Madam Speaker, anyone who has had the experience of getting to know a gay or lesbian couple or gay or lesbian family would know the obvious answer to that question.
The values that are expressed in our relationships are no different than the values expressed in the relationships of heterosexual couples. The values that our children learn in our families are no different than the values that the children learn in the families headed by heterosexual couples. Anyone who has had any experience of that will understand that is true.
The question in some ways is unfortunate because it denies the reality of the commitments that we make to each other, of the love that we express, and of the care we have for our children and their upbringing.
I was raised in a family with heterosexual parents and I learned values from my parents and from their parents, my grandparents. Those are the values that I take forward into my life as an adult. Those are the values that I take into my relationship with my partner. I think it is very consistent. The couples who are bringing forward the question of marriage are people who strongly share the values of marriage as they have been raised with it in this society.
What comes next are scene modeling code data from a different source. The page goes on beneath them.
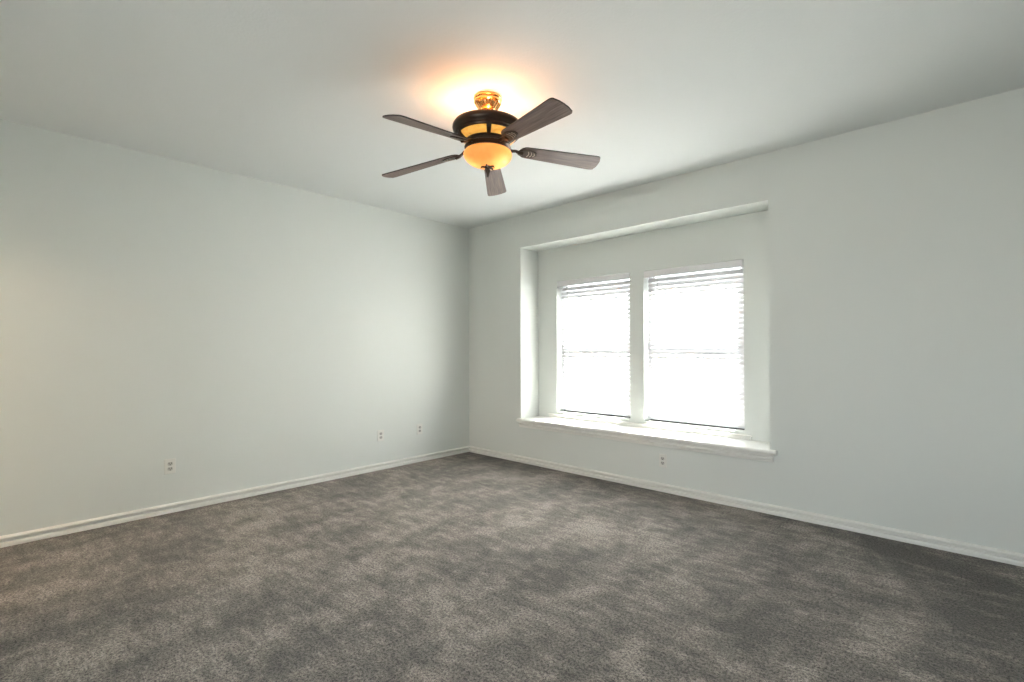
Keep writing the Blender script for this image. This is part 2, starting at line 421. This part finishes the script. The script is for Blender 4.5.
link('fluting', bm, m_brass, can, smooth=True)
fp('downrod', [(.016, 2.665), (.016, 2.55), (.028, 2.545), (.028, 2.50), (0, 2.50)], m_brass, 24)
hs = fp('upper_housing', [(.170, 2.588), (.192, 2.590), (.205, 2.584), (.212, 2.572), (.2135, 2.560), (.209, 2.548), (.200, 2.540), (.196, 2.532), (.186, 2.528), (.182, 2.520), (.174, 2.518), (.168, 2.524), (.172, 2.545), (.168, 2.575)], m_bronze, 72, True, dz=-.009, sr=.975)
fp('amber_glass_ring', [(.176, 2.521), (.162, 2.502), (.140, 2.488), (.132, 2.486), (.130, 2.490), (.138, 2.492), (.158, 2.506), (.172, 2.523)], m_amber2, 72, True, dz=-.009, sr=.975)['label'] = 'lit amber glass band under the top rim'
for i in range(5):
    a = PREV = 2*PI*i/5 + math.atan2(-3.976-FY, 4.643-FX) + math.radians(2)
    bm = bmesh.new(); ca, sa = math.cos(a), math.sin(a)
    pts = [(.179, 2.515), (.168, 2.493), (.147, 2.475), (.131, 2.466)]; ws = [.015, .013, .011, .010]
    ra = []
    for (r, z), ww in zip(pts, ws):
        ra.append([bm.verts.new((ca*(r+dr)-sa*s*ww, sa*(r+dr)+ca*s*ww, z-H+dz)) for dr, dz in ((-.004, .005), (.004, -.004)) for s in (-1, 1)])
    for p, q in zip(ra, ra[1:]):
        for f in ((0, 1), (1, 3), (3, 2), (2, 0)): bm.faces.new((p[f[0]], p[f[1]], q[f[1]], q[f[0]]))
    bm.faces.new((ra[0][0], ra[0][1], ra[0][3], ra[0][2])); bm.faces.new((ra[-1][0], ra[-1][1], ra[-1][3], ra[-1][2]))
    link('housing_strut', bm, m_bronze, fan)
fp('motor_drum', [(0, 2.49), (.110, 2.49), (.124, 2.487), (.131, 2.481), (.133, 2.475), (.128, 2.470), (.124, 2.467), (.124, 2.456), (.127, 2.452), (.136, 2.447), (.138, 2.440), (.133, 2.435), (.128, 2.432), (.128, 2.424), (.133, 2.420), (.129, 2.416), (0, 2.416)], m_bronze, 64)
bowl = fp('glass_bowl', [(.124, 2.402), (.134, 2.398), (.141, 2.390), (.1435, 2.380), (.1415, 2.368), (.133, 2.353), (.118, 2.338), (.096, 2.326), (.068, 2.317), (.036, 2.3125), (0, 2.3115)], m_bowl, 64, dz=.020)
bowl['label'] = 'lit amber glass bowl'
fin = fp('finial', [(0, 2.314), (.020, 2.313), (.024, 2.309), (.014, 2.304), (.011, 2.298), (.016, 2.291), (.015, 2.282), (.008, 2.268), (.006, 2.254), (0, 2.245)], m_bronze, 24, par=bowl, dz=.019)
bm = bmesh.new()
for i in range(5):
    a = 2*PI*i/5+.3
    tube(bm, [(.006*math.cos(a), .006*math.sin(a), 2.304+.019-H), (.022*math.cos(a), .022*math.sin(a), 2.310+.019-H), (.036*math.cos(a), .036*math.sin(a), 2.309+.019-H), (.043*math.cos(a), .043*math.sin(a), 2.300+.019-H)], [.006, .007, .006, .002], 7)
link('finial_leaves', bm, m_bronze, bowl, smooth=True)

TX, TY = .0414, .0391
DROOP = .082
def blade(a, flare):
    """one blade with its iron, built along +x in its own frame"""
    R0, R1 = .192, .706
    bm = bmesh.new(); out = []
    # outline: rounded root, gentle flare, rounded-corner tip
    for i in range(9):
        t = PI/2 + PI*i/8
        out.append((R0+.045+.045*math.cos(t), .050*math.sin(t)))
    tipc = .016; w0, w1 = .0505, .0700
    low = [(R1-.03, -w1), (R1-.012, -w1+.002), (R1-.003, -w1+.009), (R1+.001, -w1+.022)]
    mid = [(R1+.007, -.03), (R1+.009, 0), (R1+.007, .03)]
    out += low + mid + [(x, -y) for x, y in low[::-1]]
    top = [bm.verts.new((x, y, .0035)) for x, y in out]; bot = [bm.verts.new((x, y, -.0035)) for x, y in out]
    f1 = bm.faces.new(top); f2 = bm.faces.new(bot[::-1])
    for i in range(len(out)):
        j = (i+1) % len(out); f = bm.faces.new((top[i], top[j], bot[j], bot[i])); f.material_index = 1
    o = link('blade', bm, [m_wood, m_edge], fan)
    rd = Vector((math.cos(a), math.sin(a), 0)); rd.z = rd.x*TX+rd.y*TY-DROOP; rd.normalize()
    tn = Vector((0, 0, 1)).cross(rd).normalized(); up_ = rd.cross(tn)
    b_ = BLADE_PITCH
    tn2 = tn*math.cos(b_)+up_*math.sin(b_); up2 = rd.cross(tn2)
    m4 = Matrix((rd, tn2, up2)).transposed().to_4x4(); m4.translation = Vector((0, 0, BLADE_Z-H))
    o.matrix_local = m4
    # iron: shield under the blade root with raised pale arcs for the light in its slots, curved neck back to the drum
    bm = bmesh.new()
    sh = []
    for i in range(17):
        t = PI*i/16
        sh.append((R0+.050+.062*math.sin(t), .036*math.cos(t)))
    sh += [(R0+.02, -.034), (R0-.004, -.020), (R0-.012, 0), (R0-.004, .020), (R0+.02, .034)]
    A = [bm.verts.new((x, y, -.0040)) for x, y in sh]; B = [bm.verts.new((x, y*.92, -.0095)) for x, y in sh]
    bm.faces.new(A); bm.faces.new(B[::-1])
    for i in range(len(sh)):
        j = (i+1) % len(sh); bm.faces.new((A[i], A[j], B[j], B[i]))
    inv = m4.inverted()
    p = [inv @ Vector((.120*math.cos(a), .120*math.sin(a), 2.445-H)), inv @ Vector((.150*math.cos(a), .150*math.sin(a), 2.441-H))]
    tube(bm, [p[0], p[1], Vector((.172, 0, .000)), Vector((.190, 0, -.008)), Vector((.215, 0, -.0095))], [.013, .012, .011, .013, .016], 10, .7)
    ir = link('blade_iron', bm, m_bronze, o, smooth=True, angle=30)
    for q, xx in enumerate((.052, .070, .088)):
        bm = bmesh.new(); hw = (.024, .022, .016)[q]
        pts = [(R0+xx+.008*math.cos(t*PI/2), hw*t, -.0104) for t in [-1+2*s/8 for s in range(9)]]
        tube(bm, pts, .0021, 6); link('iron_light_slit', bm, m_slit_light, o, smooth=True)
    return o
BLADE_PITCH, BLADE_Z = -.225, 2.448
A0 = 4.8115
for k in range(5): blade(A0-k*2*PI/5, 0)

# lamps of the fan: two up-light candelabra bulbs inside the rim, one in the bowl
def plight(name, loc, power, col, rad):
    l = bpy.data.lights.new(name, 'POINT'); l.energy = power; l.color = col; l.shadow_soft_size = rad
    o = bpy.data.objects.new(name, l); COL.objects.link(o); o.location = loc
va = math.atan2(-3.976-FY, 4.643-FX)
for i, (da, pw) in enumerate(((PI/2+.5, 1.4), (-PI/2-.3, 3.0), (0.2, .9))):
    a = va + da
    plight('uplight_bulb_glow', (FX+.105*math.cos(a), FY+.105*math.sin(a), 2.553), pw, (1, .52, .27), .025)
for da in (PI/2+.55, -PI/2-.1, .9):
    a = va + da
    plight('bowl_bulb_glow', (FX+.075*math.cos(a), FY+.075*math.sin(a), 2.385), .12, (1, .62, .34), .018)
# hall lamp beyond the doorway
plight('hall_lamp_glow', (.55, RY-.9, 2.2), 36, (1, .72, .50), .12)
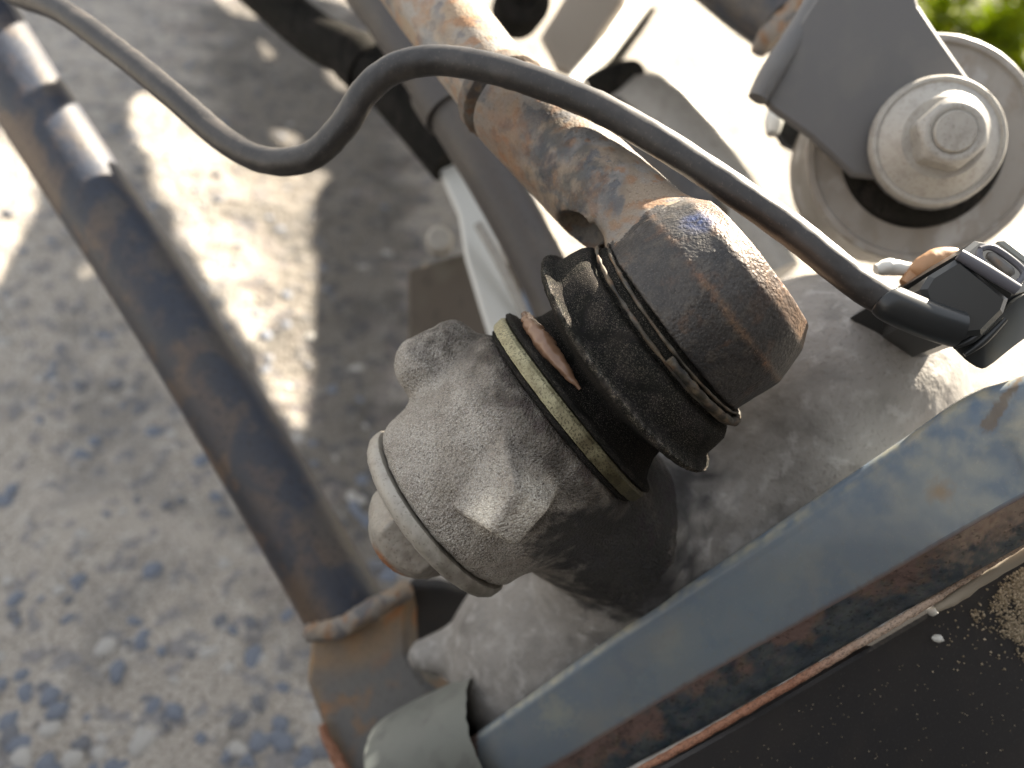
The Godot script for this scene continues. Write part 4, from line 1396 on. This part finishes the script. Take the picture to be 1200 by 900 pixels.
	var mid := q((700 + 762 + 900 + 1062 + 1240 + 1640 + 1640 + 700) / 8.0, (945 + 908 + 830 + 735 + 630 + 420 + 1020 + 1020) / 8.0, 156)
	for k in 20000:
		var px := rng.randf_range(1090, 1215)
		var py := rng.randf_range(630, 790)
		var inside := (px - 1178.0) / 40.0 - absf(py - 706.0 + (px - 1170.0) * 0.5) / 60.0
		if rng.randf() > clampf(inside * 0.75 + 0.62 + 0.8 * noise_b.get_noise_2d(px * 0.03, py * 0.03), 0.0, 1.0) and rng.randf() > 0.008: continue
		if py < 722.0 - (px - 1092.0) * 0.6 + 6.0: continue
		var ray := q(px, py, 1.0)
		places.append(ray * (mid.dot(n) / ray.dot(n)) + n * 0.15)
	for k in 260:
		var px := rng.randf_range(800, 1200)
		var py := rng.randf_range(700, 900)
		if py < 722.0 - (px - 1092.0) * 0.6 + 16.0: continue
		var ray := q(px, py, 1.0)
		places.append(ray * (mid.dot(n) / ray.dot(n)) + n * 0.05)
	mm.instance_count = places.size()
	for k in places.size():
		var b := Basis.from_euler(Vector3(rng.randf(), rng.randf(), rng.randf()) * TAU).scaled(Vector3.ONE * (rng.randf_range(0.07, 0.28) if k < places.size() - 230 else 0.12))
		mm.set_instance_transform(k, Transform3D(b, world(places[k])))
		var t := rng.randf()
		mm.set_instance_color(k, Color(0.6, 0.55, 0.45).lerp(Color(1.6, 1.55, 1.45), t * t))
	var s := MultiMeshInstance3D.new()
	s.name = numbered("sand")
	s.multimesh = mm
	s.material_override = M.sand
	add_child(s)
	tag(s, "loose pale sand lying on the black tray at the right edge", "sand", "", "stuff")
	for p in [[1098, 748, 0.85, "small white oval pebble lying alone on the black tray"], [1092, 716, 0.9, "pale pebble caught against the end of the tray rib"], [1097, 706, 0.75, "yellowish pebble wedged between tray rib and raw edge"]]:
		var ray := q(p[0], p[1], 1.0)
		var at := ray * (mid.dot(n) / ray.dot(n)) + n * 0.4
		var f := side_frame(n)
		var pebble := tube(smooth_path([Vector4(at.x - 1.2, at.y + 0.3, at.z, 0.12), Vector4(at.x - 0.6, at.y + 0.15, at.z, p[2] * 0.8), Vector4(at.x + 0.3, at.y, at.z, p[2]), Vector4(at.x + 1.1, at.y - 0.3, at.z, 0.12)], 5), 14, 0.25)
		tag(commit("pebble", pebble, M.pale if p[1] > 710 else M.brass), p[3], "pebble")

var rail_marks := [0, 0]

func rail_ring(s0: Array, s1: Array, s2: Array, s3: Array, t: float) -> Array:
	var e := []
	for k in 3:
		var a := q(s0[k][0], s0[k][1], s0[k][2])
		var b := q(s1[k][0], s1[k][1], s1[k][2])
		var c := q(s2[k][0], s2[k][1], s2[k][2])
		var d := q(s3[k][0], s3[k][1], s3[k][2])
		e.append(b.cubic_interpolate(c, a, d, t))
	var back := Vector3(0.05, -0.1, -1.0).normalized()
	var ring := []
	# upper edge: a wide round over; corner at the rust line: tight
	var top: Vector3 = e[0]
	var cor: Vector3 = e[1]
	var low: Vector3 = e[2]
	var across := (cor - top).normalized()
	var bulge := across.cross((q(900, 600, 153) - q(700, 742, 170)).normalized())
	if bulge.z < 0.0: bulge = -bulge
	back = top.normalized()
	ring.append(low + low.normalized() * 9.0)
	ring.append(top + back * 10.0 + across * 5.0)
	for k in 9:
		var a := PI * 0.5 * k / 8.0
		ring.append(top + back * 3.5 * (1.0 - sin(a)) + across * 2.6 * (1.0 - cos(a)))
	for k in 36:
		ring.append(top.lerp(cor, 0.19 + 0.78 * k / 35.0) + bulge * 0.3 * sin(PI * k / 35.0))
	ring.append(cor + (top - cor).normalized() * 0.5)
	rail_marks[0] = ring.size()
	ring.append(cor + (low - cor).normalized() * 0.4 + bulge * 0.1)
	for k in 16:
		ring.append(cor.lerp(low, 0.12 + 0.8 * k / 15.0))
	ring.append(low)
	ring.append(low + back * 1.2)
	rail_marks[1] = ring.size() - 1
	return ring
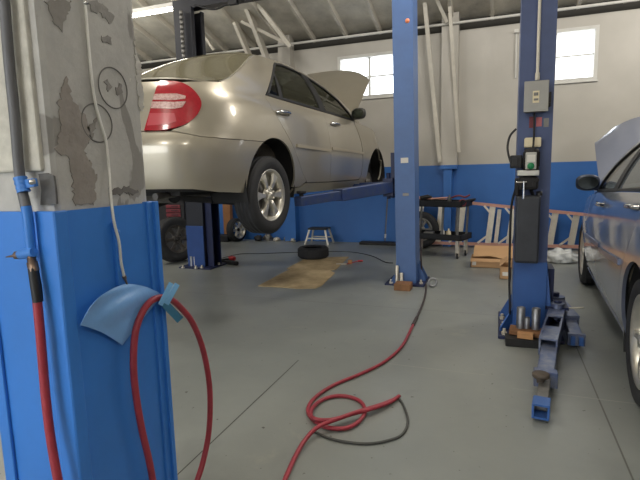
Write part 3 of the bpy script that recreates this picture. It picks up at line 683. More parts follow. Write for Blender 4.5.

This is not a challenge to the meaning of marriage, to the values of marriage, to the obligations of marriage, or to the responsibilities of marriage. In this society where, in many ways, marriage is under threat from marriage breakdown and that kind of thing and not because it is gay and lesbian people whose marriages are breaking down. These are people who are willing to champion that institution and say that it is an institution that still has value, promise and possibility. They are the ones who are taking it into the future and who are strengthening marriage as we speak today.